Однодесятинники поняли. И послали сказать зажиточным:

— Не уезжайте, не увозите землю. Как-нибудь сговоримся.

* * *

— И сговорились?

— Сговорились.

— И что же?

— А то, что не поверите! Избрано в трех пунктах шестьдесят уполномоченных! Шестьдесят!!! А в первую Думу было семь. Кто мог думать?

* * *

Действительно, это была победа, в которую и верить было трудно. Если бы приехали все, кто в списках, до последнего, то уполномоченных было бы восемьдесят человек. Шестьдесят — это семьдесят восемь процентов от высшей теоретической возможности.

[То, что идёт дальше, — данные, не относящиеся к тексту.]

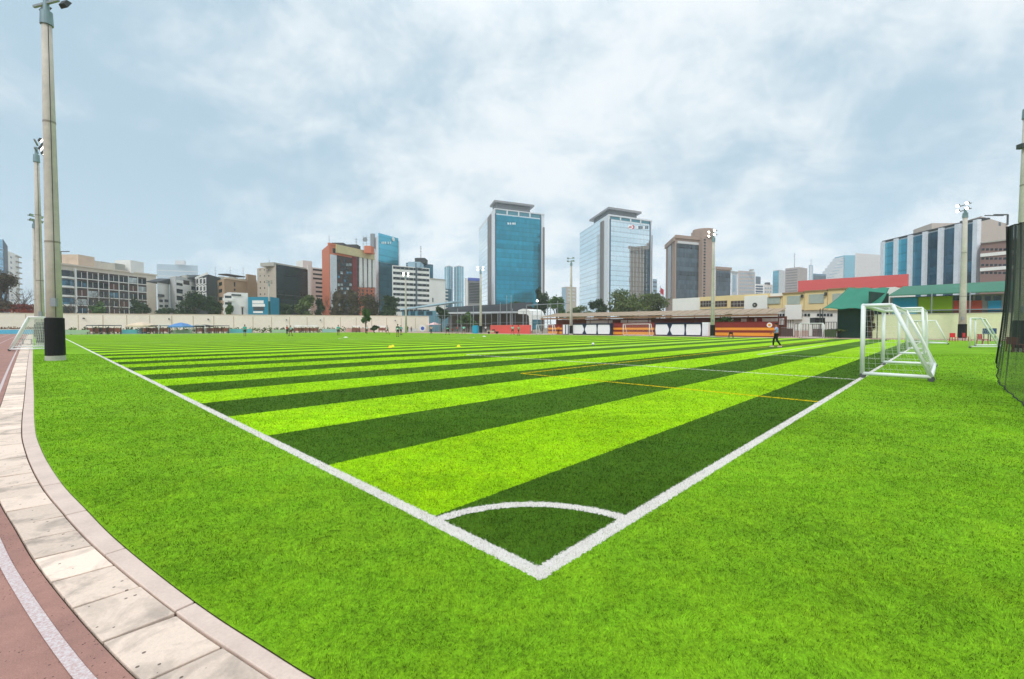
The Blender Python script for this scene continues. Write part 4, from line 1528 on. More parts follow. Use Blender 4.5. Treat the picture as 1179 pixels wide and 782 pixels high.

Сейчас, когда в выборах участвует до девяносто девяти и девяти десятых процента, этим никого не удивишь. Но тогда было иначе. Незадолго перед этим на городских выборах в Брюсселе, столице Бельгии, число явившихся к урнам достигало семидесяти пяти процентов возможного. Этот результат был отмечен повсеместно как результат высокой гражданственности.

Но то Брюссель, а то Волынь. Совершенно неподготовленное население. Мороз в тридцать градусов, и притом ни денег, ни людей для агитации.

* * *

— Это дело батюшек, — сказал я.

— Это ваши открытки! — ответили мне.

— Батюшек и ваше! Вы блестяще помирили бедных и богатых. Слава миротворцам!

Так мы хвалили друг друга на радостях. Затем я сказал:

— Будем торжествовать, но не слишком. У нас шестьдесят уполномоченных. У нас, кроме того, двадцать цензовиков русских, что вероятно, пойдут за нами. У поляков предельное число пятьдесят пять голосов. Восемьдесят бьют пятьдесят пять наголову, если…

— Если не поссорятся!..

7. Помещики

Наступил день уездных выборов. Было много опасений, что из шестидесяти уполномоченных многие не приедут. Но приехали все. Прибыли и двадцать русских цензовиков, хотя их могло бы быть около шестидесяти, если бы явились все, кто был в списках. Но как один прибыли все пятьдесят пять поляков.

Они гордились не без основания:

— Мы заставили приехать даже тех, кто был в Париже, Ницце и Монте-Карло.